On accuracy of dynamical decoupling based spectroscopy of Gaussian noise

Piotr Szańkowski, Łukasz Cywiński

Published 2017-08-18Version 1

The dynamical decoupling (DD) based noise spectroscopy relies on achieving the regime of evolution parameters, when the measured decay rate of qubit coherence is given by environmental noise spectrum spanned on frequency comb defined by the DD pulse sequences. Using properly chosen sequences allows for inverting this relation, and thus, the reconstruction of the spectrum. Here we investigate the conditions under which this regime is achieved, and the corrections to the aforementioned relation become negligible.
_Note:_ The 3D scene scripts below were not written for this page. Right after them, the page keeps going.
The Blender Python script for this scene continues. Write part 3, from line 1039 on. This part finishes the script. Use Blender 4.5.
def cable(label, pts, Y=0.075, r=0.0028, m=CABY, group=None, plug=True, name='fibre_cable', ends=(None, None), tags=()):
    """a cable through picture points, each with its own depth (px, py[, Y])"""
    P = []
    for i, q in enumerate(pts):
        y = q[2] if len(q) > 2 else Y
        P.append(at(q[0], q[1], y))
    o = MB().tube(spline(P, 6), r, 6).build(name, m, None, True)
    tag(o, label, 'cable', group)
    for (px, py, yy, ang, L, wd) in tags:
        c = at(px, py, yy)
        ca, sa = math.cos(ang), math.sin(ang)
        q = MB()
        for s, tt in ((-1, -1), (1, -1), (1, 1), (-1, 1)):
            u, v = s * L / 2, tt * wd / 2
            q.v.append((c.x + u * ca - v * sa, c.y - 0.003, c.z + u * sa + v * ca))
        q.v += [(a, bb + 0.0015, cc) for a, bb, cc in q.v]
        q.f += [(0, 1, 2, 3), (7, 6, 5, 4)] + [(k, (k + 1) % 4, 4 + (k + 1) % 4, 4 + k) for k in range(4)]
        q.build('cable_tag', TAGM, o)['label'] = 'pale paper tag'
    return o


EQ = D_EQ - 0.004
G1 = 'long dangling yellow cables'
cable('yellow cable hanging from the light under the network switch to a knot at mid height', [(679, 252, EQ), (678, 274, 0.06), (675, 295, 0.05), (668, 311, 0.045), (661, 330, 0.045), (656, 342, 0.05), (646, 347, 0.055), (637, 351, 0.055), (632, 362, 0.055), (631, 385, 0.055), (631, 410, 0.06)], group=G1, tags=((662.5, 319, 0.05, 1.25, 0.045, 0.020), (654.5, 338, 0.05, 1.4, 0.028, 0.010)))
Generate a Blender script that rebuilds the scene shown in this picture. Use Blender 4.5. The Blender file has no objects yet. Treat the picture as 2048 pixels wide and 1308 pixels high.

To this end we focus on two representative examples of spectral densities: the long-tailed Lorentzian, and finite-ranged Gaussian --- both expected to be encountered when using the qubit for nanoscale nuclear resonance imaging. We have found that, in contrast to Lorentz spectrum, where the spectrosopic regime can be easily achieved, it is not the case for spectral densities with finite range. Consequently, it becomes difficult (especially with limited a priori knowledge) to avoid artifacts in the reconstructed spectrum. For Gaussian line-shape of environmental spectral density, direct application of the standard DD-based spectroscopy method leads to erroneous reconstruction of long-tail behavior of the spectrum. Fortunately, with the simple extension to standard reconstruction method that exploit the general properties of the corrections, their contribution can be completely circumvented.